Cosmic string dynamics and evolution in warped spacetime

We study the dynamics and evolution of Nambu-Goto strings in a warped spacetime, where the warp factor is a function of the internal coordinates giving rise to a “throat” region. The microscopic equations of motion for strings in this background include potential and friction terms, which attract the strings towards the bottom of the warping throat. However, by considering the resulting macroscopic equations for the velocities of strings in the vicinity of the throat, we note the absence of enough classical damping to guarantee that the strings actually reach the warped minimum and stabilize there. Instead, our classical analysis supports a picture in which the strings experience mere deflections and bounces around the tip, rather than strongly damped oscillations.

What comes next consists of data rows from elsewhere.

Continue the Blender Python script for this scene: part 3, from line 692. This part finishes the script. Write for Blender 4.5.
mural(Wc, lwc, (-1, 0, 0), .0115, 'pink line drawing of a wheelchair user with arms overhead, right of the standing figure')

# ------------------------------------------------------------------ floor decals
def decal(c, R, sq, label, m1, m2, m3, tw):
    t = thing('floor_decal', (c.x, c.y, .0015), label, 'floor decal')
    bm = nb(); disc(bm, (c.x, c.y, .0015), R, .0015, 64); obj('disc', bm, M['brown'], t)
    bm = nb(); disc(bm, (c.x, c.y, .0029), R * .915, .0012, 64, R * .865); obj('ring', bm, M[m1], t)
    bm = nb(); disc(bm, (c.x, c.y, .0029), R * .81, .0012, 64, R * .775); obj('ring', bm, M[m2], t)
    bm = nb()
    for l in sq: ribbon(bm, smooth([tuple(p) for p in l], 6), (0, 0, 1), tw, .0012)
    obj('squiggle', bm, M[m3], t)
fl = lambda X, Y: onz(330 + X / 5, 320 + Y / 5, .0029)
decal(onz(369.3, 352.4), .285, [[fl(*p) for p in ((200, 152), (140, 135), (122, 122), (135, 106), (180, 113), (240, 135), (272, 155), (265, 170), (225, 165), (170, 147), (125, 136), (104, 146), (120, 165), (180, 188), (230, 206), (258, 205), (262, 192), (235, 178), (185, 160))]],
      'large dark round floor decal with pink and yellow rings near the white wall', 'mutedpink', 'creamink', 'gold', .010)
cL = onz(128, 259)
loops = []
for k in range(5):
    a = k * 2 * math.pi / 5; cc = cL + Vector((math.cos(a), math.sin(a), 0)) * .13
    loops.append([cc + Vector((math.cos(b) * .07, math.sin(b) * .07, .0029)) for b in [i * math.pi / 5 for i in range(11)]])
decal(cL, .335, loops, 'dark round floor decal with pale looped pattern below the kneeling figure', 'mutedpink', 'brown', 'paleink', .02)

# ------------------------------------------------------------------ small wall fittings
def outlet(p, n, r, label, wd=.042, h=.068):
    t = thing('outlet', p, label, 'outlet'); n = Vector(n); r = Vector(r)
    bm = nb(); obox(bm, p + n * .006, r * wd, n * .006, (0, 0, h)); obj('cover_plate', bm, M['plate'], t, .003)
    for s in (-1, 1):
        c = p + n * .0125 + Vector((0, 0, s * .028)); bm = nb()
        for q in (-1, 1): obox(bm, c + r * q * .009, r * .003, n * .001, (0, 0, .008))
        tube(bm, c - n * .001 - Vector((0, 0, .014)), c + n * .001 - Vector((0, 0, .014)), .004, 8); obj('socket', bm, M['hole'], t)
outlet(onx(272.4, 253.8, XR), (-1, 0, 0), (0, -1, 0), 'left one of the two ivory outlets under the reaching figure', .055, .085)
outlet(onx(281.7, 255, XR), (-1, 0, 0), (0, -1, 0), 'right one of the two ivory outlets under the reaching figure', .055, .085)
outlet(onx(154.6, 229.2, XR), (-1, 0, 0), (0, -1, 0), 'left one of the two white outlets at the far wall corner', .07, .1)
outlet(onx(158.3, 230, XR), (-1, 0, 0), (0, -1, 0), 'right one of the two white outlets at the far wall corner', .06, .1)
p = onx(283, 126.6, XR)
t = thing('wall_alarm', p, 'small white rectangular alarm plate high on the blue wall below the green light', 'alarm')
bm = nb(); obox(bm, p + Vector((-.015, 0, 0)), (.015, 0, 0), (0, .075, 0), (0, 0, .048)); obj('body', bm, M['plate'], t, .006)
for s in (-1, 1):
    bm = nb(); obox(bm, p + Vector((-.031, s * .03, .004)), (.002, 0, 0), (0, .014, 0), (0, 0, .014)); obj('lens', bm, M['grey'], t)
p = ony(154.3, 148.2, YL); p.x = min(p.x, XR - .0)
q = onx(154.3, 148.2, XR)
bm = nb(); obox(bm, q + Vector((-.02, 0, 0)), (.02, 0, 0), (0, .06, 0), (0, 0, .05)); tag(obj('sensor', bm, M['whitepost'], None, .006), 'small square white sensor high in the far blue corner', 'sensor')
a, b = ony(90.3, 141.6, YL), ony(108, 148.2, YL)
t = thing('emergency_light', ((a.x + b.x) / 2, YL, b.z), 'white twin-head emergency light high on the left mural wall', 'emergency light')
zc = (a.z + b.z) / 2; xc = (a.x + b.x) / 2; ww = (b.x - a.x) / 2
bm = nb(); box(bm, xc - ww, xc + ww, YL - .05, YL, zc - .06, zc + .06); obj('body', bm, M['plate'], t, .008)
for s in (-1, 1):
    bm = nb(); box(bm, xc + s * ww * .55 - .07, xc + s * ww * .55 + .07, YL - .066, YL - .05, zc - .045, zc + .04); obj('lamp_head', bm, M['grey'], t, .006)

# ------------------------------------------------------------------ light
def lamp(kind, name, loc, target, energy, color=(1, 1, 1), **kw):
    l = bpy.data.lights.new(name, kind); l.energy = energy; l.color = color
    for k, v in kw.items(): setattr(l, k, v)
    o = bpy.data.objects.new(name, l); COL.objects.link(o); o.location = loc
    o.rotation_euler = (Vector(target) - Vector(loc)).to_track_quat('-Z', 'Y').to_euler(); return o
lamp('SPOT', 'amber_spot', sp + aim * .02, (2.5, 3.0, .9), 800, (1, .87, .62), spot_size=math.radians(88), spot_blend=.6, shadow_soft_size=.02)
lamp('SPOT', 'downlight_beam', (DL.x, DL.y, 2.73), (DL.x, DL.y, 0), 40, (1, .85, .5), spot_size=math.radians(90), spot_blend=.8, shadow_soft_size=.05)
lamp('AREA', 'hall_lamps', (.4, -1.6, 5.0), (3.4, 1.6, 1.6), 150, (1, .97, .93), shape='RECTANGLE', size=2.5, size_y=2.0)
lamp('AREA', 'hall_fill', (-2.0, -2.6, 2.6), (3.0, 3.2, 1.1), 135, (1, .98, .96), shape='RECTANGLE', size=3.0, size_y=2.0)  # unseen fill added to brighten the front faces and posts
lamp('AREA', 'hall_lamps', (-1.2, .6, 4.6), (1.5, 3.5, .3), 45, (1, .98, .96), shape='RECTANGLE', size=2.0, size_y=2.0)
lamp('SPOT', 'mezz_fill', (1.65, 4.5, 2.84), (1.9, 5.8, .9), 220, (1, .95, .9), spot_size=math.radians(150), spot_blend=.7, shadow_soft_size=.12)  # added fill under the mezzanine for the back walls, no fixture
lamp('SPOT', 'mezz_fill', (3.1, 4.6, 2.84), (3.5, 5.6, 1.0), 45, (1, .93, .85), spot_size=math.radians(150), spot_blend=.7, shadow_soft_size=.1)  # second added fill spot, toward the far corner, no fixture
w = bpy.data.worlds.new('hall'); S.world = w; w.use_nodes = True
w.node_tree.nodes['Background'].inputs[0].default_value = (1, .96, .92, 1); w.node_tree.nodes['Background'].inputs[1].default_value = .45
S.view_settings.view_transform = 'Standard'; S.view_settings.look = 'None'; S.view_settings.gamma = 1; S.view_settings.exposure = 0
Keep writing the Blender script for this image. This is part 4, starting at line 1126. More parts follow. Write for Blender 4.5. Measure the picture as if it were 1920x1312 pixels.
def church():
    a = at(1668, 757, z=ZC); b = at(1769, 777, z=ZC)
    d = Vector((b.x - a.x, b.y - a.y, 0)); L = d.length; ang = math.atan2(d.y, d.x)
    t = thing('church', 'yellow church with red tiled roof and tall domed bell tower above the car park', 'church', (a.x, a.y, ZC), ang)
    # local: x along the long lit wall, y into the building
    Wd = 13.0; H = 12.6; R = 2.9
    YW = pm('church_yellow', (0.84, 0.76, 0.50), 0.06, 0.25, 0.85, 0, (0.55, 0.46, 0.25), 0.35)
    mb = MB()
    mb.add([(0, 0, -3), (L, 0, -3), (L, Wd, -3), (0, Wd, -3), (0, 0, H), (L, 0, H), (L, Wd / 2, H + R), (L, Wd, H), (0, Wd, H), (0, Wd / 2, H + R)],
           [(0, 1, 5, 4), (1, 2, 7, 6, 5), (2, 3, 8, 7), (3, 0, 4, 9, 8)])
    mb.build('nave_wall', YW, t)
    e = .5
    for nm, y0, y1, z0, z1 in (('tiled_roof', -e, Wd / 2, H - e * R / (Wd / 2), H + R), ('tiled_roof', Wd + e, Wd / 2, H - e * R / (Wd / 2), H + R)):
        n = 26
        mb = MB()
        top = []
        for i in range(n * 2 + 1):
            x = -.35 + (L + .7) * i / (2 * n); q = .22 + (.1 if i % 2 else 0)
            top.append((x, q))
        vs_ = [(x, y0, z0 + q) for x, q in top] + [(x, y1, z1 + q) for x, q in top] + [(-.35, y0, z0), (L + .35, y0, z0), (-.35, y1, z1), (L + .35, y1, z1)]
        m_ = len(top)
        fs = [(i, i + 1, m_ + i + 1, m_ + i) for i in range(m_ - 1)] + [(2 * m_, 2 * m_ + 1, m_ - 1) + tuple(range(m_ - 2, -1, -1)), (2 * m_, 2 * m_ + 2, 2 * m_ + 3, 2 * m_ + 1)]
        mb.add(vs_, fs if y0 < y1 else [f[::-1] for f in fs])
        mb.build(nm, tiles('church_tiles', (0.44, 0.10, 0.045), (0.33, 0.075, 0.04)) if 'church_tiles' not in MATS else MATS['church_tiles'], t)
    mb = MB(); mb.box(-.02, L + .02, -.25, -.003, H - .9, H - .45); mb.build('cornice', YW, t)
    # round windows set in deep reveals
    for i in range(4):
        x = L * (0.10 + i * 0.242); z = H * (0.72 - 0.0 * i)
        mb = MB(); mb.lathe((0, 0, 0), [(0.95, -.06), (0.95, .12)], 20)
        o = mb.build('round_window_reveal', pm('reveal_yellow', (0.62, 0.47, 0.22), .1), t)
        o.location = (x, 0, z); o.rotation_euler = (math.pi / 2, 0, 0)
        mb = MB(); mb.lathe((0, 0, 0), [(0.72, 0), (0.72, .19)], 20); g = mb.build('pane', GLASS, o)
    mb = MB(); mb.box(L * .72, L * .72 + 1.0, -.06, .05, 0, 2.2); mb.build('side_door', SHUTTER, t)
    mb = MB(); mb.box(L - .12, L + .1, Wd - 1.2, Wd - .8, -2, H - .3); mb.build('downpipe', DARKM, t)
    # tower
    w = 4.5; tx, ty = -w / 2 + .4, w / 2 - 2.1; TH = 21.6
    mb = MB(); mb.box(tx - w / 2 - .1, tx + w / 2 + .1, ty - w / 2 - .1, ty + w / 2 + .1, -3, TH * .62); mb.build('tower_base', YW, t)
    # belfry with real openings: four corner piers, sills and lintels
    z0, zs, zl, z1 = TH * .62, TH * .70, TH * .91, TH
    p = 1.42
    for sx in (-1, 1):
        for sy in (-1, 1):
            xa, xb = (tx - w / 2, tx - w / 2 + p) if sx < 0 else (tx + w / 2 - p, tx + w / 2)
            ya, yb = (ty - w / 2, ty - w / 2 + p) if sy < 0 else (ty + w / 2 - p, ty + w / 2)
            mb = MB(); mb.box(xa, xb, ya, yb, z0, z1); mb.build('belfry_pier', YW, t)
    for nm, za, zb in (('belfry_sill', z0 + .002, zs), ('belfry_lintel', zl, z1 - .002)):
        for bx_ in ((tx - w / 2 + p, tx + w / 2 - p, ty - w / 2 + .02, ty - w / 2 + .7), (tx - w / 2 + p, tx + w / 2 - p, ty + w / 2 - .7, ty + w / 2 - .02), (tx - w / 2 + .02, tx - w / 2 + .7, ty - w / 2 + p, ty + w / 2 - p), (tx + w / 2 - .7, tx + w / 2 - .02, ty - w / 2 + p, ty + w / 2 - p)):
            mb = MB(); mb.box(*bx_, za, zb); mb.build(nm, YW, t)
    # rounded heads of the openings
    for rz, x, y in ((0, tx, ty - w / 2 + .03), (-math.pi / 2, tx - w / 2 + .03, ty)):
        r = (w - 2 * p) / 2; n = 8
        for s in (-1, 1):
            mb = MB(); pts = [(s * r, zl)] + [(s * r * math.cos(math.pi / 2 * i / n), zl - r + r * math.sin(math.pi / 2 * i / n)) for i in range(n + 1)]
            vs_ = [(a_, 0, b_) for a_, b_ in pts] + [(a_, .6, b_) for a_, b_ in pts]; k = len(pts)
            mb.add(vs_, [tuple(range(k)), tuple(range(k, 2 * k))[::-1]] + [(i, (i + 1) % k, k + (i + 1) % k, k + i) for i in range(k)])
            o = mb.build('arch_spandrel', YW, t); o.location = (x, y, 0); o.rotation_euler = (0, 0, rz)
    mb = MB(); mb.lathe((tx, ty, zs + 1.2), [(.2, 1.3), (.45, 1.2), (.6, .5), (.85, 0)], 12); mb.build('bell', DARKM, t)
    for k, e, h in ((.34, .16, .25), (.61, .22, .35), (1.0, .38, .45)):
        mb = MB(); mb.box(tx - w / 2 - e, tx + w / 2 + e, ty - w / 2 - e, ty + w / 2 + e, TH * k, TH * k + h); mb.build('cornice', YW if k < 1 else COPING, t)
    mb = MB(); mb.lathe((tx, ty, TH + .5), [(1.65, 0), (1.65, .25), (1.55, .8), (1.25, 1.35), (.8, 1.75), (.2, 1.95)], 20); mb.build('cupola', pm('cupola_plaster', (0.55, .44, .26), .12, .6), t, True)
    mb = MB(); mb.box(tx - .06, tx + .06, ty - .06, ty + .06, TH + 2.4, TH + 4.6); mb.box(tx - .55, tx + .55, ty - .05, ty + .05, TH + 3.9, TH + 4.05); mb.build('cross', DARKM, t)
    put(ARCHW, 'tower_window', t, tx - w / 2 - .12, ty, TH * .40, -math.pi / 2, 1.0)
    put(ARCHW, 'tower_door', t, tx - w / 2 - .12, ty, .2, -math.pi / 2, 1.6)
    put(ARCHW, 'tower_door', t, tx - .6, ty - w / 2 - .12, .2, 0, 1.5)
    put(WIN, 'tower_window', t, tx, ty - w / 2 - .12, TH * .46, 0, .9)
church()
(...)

Indeed, 4D Hubble friction is inefficient in the internal dimensions and there is no other classical mechanism known, which could provide efficient damping. These results have potentially important implications for the intercommuting probabilities of cosmic superstrings.

Figure 1

String trajectory in two-dimensional phase space $(\ell ,v_{\ell })$, i.e. in the case of a single extra dimension $\ell$, assuming a constant 3D velocity $v_x$. The two plots correspond to different warping potentials, with warp factors $h(\ell )=A-B{tanh}^2(\ell )$ (left plot) and $h(\ell )=[A+B\ln (|\ell |)]/{\ell }^4$ (right plot). Starting at a distance away from the potential minimum (located at $\ell =0$ in the former case and $\ell =0.8$ in the latter) and with initial velocity towards it, the string oscillates around the tip, but the motion is only weakly damped by Hubble expansion.

Figure 2

Effect of Hubble damping on scalar field oscillations $\phi (t)$ in both scalar-field-dominated and radiation-dominated cosmology. In the scalar-field-dominated case (left plot), Hubble damping has an approximately constant magnitude, but in the radiation domination case (right plot) cosmological friction is much less efficient as it scales like $t^{-1}$. In the case of strings the situation is more dramatic, because the Hubble term also comes with a factor of $1-2v_x^2-v_{\ell }^2$ [see Eq. (18)] and so, as 3D velocities evolve towards their scaling value, this term becomes zero.

Figure 3

Effect of 3D velocity $v_x$ on the orbits of the string in $(\ell ,v_{\ell })$ phase space, for the case of one extra dimension $\ell$. The warping factor is taken to be of the form $h(\ell )=A-B{tanh}^2(\ell )$. Treating the 3D velocity as a constant parameter, each plot corresponds to a different value of $v_x$. From top left to bottom right: $v_x=0$, 0.3, 0.5, and 0.64. Clearly, as one increases $v_x$, Hubble damping becomes less and less important, since the coefficient of the friction term in Eq. (19) decreases. As a result, the orbit is more stable for larger values of $v_x$. To model this effect, the 3D velocity should be treated as a dynamical variable rather than a constant parameter.

Figure 4

String trajectories (left plots) near the warped minimum in two-dimensional phase space $(\ell ,v_{\ell })$ for the same warping potentials and initial conditions as in Fig. 1, but now treating $v_x$ as a dynamical variable. The 3D velocity $v_x$ oscillates due to its coupling to $v_{\ell }$ [see Eq. (20)], but this effect is small (right plots). The upper plots are for the warping factor $h(\ell )=A-B{tanh}^2(\ell )$, while the lower ones are for $h(\ell )=[A+B\ln (|\ell |)]/{\ell }^4$.

Figure 5

A sample of string trajectories in physical space, in the case of two extra dimensions ${\ell }_1$ and ${\ell }_2$. Different trajectories correspond to different initial conditions for the position $\mathit{l}=({\ell }_1,{\ell }_2)$ and velocity ${\mathbf{v}}_{\ell }=(v_{\ell 1},v_{\ell 2})$. In all cases the warping factor is $h(\mathit{l})=A-B{tanh}^2(|\mathit{l}|)$. The possibilities (depending on the initial conditions) include deflections, bounces, and bound orbits with negligible Hubble friction.